Last week I hosted an athlete in Boulder for a 1 on 1 training camp.

And I want to share 3 huge bike training unlocks he made.

There is nothing like in-person time with an athlete. But even for someone just reading this online, you can steal this progress in your own training.

Let’s get to it.

Athlete Background

This athlete has been training with me for 2+ years. We got connected on Twitter back in 2022.

He’s now done 3x 70.3s and is on the cusp of signing up for his first Ironman.

He’s also a new dad (5 month old baby boy), 29 years old and lives down in Austin, TX.

This was our first time hanging together in person.

Training Camp Outline

  • Day 1: arrival, settle in, build bike, easy ride, Air BnB check in, dinner at Ryan’s

  • Day 2: Monster Mountain Ride, sauna/cold plunge post-ride, dinner in Boulder

  • Day 3: live coaching and film review at the pool and track, biking Colorado Coffee Shop Tour, community dinner at Ryan’s

There was one big adjustment I made with the structure of this camp (compared to the previous two I’ve hosted):

Major bike focus.

We had rides planned for all 3 days with swim and run training kept to shorter sessions that focused on technique and live film review.

This helped us boost the fitness gains, simplify logistics, make the gains we needed on swim and run and most importantly…

Maximize adventure in the mountains.

On to the training tips…

Top 3 Bike Training and Performance Unlocks

  1. More time in “Little Ring” on the bike

The first thing this athlete noticed when we started riding together was that I spent a lot of time in Little Ring (especially during warm ups).

He said he did almost 100% of his riding in Big Ring.

And right away we realized this set him up to be “grinding” through heavy gears on small climbs and rollers. He was often working harder than necessary (and losing speed in the process).

Little Ring is helpful for finding rhythm and building momentum without putting out more effort.

It helps maintain smooth gear shifting and helps you become more efficient overall.

After just a few minutes of intentional work, this athlete was dialed in on constant micro-adjustments with gear shifting that made him 10x more smooth on the bike.

  1. Aero is more important than effort (especially when there’s wind)

It was 5 pm, hot as hell and we had already been out for 9 hours.

We were 80 miles (and 7.5k of climbing) into our Monster Mountain Ride.

This athlete’s prior longest ride was 60 (!!!) miles. And he wasn’t letting this opportunity for his first Century Ride slip.

We had a gut-check Aid Stop at Mile 80 for coconut water and Clif Bars and locked in for the final stretch.

Wind was whipping westward on the Front Range as we rode east down Highway 66 from Lyons, CO.

The wind conditions + fatigue made for a perfect end-of-race simulation.

You’re tired. It’s hot. And the body defaults to grinding through it.

But there’s another way…

Here’s where my athlete got an incredible learning lesson in aerodynamics.

I saw him seated upright and slogging away on the pedals. So I made a suggestion to change approach.
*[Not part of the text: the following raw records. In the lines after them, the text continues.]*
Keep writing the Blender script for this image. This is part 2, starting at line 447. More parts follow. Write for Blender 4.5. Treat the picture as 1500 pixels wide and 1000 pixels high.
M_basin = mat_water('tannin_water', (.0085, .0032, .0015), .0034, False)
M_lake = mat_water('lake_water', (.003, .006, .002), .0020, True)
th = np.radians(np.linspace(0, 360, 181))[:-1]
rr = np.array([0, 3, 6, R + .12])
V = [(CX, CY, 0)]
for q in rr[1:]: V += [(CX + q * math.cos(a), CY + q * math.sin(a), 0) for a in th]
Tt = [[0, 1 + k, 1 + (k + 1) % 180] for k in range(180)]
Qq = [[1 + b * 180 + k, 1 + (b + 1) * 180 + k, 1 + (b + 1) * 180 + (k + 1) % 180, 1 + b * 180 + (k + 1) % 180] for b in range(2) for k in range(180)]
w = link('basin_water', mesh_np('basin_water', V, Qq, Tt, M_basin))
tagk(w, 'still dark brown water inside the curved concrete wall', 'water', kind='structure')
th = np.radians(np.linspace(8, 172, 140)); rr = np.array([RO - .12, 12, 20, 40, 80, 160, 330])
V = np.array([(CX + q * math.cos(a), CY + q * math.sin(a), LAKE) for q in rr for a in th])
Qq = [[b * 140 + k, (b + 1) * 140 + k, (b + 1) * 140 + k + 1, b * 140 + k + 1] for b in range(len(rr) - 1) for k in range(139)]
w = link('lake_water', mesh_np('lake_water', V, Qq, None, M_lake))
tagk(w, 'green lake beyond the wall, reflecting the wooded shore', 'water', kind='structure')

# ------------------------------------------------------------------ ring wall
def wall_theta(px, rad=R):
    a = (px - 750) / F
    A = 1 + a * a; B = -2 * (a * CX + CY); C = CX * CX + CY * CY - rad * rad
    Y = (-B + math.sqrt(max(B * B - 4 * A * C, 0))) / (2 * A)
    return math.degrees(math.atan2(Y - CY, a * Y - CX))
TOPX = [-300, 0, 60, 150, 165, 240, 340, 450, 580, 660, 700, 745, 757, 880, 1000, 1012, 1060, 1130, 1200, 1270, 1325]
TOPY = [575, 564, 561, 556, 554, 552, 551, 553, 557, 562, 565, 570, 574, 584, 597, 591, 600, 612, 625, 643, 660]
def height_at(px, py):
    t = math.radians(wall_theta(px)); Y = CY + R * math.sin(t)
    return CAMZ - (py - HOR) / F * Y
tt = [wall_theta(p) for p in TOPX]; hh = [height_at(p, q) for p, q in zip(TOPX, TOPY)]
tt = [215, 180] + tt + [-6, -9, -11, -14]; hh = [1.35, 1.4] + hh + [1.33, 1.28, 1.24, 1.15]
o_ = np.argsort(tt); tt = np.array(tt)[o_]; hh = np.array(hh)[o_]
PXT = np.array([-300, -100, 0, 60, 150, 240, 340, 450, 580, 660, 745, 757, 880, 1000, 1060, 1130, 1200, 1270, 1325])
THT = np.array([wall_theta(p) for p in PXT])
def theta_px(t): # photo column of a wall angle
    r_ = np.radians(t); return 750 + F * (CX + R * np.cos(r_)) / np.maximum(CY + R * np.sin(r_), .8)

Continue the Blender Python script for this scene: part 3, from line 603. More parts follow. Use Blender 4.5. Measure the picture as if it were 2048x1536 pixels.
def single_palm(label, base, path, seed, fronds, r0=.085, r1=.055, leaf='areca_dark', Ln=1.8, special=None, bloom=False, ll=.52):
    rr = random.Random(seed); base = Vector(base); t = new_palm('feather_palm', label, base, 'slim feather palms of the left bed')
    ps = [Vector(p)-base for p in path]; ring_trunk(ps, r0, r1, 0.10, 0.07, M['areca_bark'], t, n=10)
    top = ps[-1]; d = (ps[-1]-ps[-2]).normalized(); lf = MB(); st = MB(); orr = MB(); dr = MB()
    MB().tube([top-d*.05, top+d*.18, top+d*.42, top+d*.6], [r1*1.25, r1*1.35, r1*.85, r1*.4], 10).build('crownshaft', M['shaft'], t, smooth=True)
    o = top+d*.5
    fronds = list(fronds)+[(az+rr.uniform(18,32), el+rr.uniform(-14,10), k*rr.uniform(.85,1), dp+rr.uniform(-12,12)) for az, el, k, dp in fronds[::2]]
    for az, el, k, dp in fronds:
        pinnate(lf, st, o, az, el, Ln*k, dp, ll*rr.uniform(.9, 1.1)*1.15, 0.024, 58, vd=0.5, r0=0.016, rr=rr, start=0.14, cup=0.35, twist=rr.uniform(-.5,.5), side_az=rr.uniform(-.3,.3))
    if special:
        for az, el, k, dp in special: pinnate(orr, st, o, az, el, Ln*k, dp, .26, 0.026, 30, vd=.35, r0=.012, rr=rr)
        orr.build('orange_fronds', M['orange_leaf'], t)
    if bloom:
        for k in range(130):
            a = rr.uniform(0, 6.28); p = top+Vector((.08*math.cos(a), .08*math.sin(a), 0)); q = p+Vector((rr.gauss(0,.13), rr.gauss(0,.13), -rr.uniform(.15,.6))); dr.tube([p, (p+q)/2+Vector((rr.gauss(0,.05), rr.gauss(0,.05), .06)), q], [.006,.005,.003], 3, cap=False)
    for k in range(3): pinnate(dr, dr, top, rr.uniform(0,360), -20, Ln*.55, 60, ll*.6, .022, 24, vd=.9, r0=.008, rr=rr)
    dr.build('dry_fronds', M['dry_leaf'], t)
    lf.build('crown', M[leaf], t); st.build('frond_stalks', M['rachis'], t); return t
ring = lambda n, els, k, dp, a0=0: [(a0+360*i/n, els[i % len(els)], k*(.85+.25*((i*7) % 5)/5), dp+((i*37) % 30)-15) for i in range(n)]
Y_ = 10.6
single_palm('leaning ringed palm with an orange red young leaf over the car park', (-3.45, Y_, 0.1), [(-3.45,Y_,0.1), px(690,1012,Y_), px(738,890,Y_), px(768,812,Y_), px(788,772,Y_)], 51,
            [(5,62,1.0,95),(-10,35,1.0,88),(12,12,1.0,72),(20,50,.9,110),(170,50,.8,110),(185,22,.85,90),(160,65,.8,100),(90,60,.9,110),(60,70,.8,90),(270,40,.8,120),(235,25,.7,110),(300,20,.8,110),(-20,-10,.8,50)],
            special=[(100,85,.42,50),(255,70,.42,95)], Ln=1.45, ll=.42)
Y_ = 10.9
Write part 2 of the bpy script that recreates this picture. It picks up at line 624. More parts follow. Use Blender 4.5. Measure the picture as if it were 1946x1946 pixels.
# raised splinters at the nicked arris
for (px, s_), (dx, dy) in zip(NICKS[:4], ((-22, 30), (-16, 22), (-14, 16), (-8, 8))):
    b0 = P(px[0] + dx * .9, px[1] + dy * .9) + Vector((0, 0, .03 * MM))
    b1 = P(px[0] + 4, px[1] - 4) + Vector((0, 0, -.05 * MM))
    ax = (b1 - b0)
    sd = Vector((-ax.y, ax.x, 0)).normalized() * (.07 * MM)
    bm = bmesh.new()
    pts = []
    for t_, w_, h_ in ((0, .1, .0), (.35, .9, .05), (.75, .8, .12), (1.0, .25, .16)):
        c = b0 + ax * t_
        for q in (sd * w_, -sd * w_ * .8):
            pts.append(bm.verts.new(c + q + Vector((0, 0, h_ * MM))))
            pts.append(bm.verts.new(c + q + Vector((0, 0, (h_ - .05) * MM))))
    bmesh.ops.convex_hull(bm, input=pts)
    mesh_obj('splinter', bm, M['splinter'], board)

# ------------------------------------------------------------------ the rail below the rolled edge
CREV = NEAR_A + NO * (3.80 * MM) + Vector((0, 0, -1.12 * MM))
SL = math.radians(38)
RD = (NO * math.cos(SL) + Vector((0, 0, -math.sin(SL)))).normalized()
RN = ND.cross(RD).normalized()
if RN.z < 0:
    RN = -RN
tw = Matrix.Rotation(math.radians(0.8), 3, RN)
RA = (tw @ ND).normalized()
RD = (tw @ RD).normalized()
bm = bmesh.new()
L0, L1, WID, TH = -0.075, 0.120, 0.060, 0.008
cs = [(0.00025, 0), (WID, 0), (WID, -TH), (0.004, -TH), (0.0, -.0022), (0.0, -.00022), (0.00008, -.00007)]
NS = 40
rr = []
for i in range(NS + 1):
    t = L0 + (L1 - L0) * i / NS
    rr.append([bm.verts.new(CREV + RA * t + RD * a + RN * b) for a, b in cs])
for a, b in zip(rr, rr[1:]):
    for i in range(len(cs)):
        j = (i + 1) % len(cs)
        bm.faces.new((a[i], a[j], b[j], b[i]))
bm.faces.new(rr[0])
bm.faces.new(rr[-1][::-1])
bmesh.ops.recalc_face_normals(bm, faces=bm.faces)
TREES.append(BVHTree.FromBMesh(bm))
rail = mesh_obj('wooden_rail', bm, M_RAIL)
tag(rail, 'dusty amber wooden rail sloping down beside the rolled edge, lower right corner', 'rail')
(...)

“Shift to an easier gear, lighten up on the pedals and just get more aero.

Think about cutting through the air rather than trying to overpower it.”

A few moments later we were flying down the highway at 22 mph pushing less than 150 watts.

Boom. Free speed.

  1. Breaking Before Turns

The #1 unlock for every Tribal athlete that has come out to camp:

Getting better at descending.

And breaking before turns is a big hack to that process.

Many guys come out having never gone more than 30mph on the bike. And they’re scared shitless of going any faster than that.

So the whole time they’re riding the breaks. Especially on descending turns.

I bring them to a few intentional spots where we get descending practice in places where the road is smooth, traffic is limited and there are enough turns that we aren’t just bombing straight downhill.

This athlete absolutely crushed descending (he went 44mph, 10+ faster than ever before, on our first descent).

And he did it by learning to break before turns.

Here’s why that’s important:

When you pull on the breaks, the bike wants to stand straight up. That’s how the geometry of the bike works.

So any time you are breaking in the midst of a turn, the bike stands up and goes counter to any attempt to lean into the turn and flow through it.

This athlete started by breaking in turns. Then progressed to breaking before them.

Then made a huge jump to staying in aero right through them.

Overall, just huge leaps for this athlete on the bike in a few short days.

There is no progress like the progress that gets unlocked with in-person time together.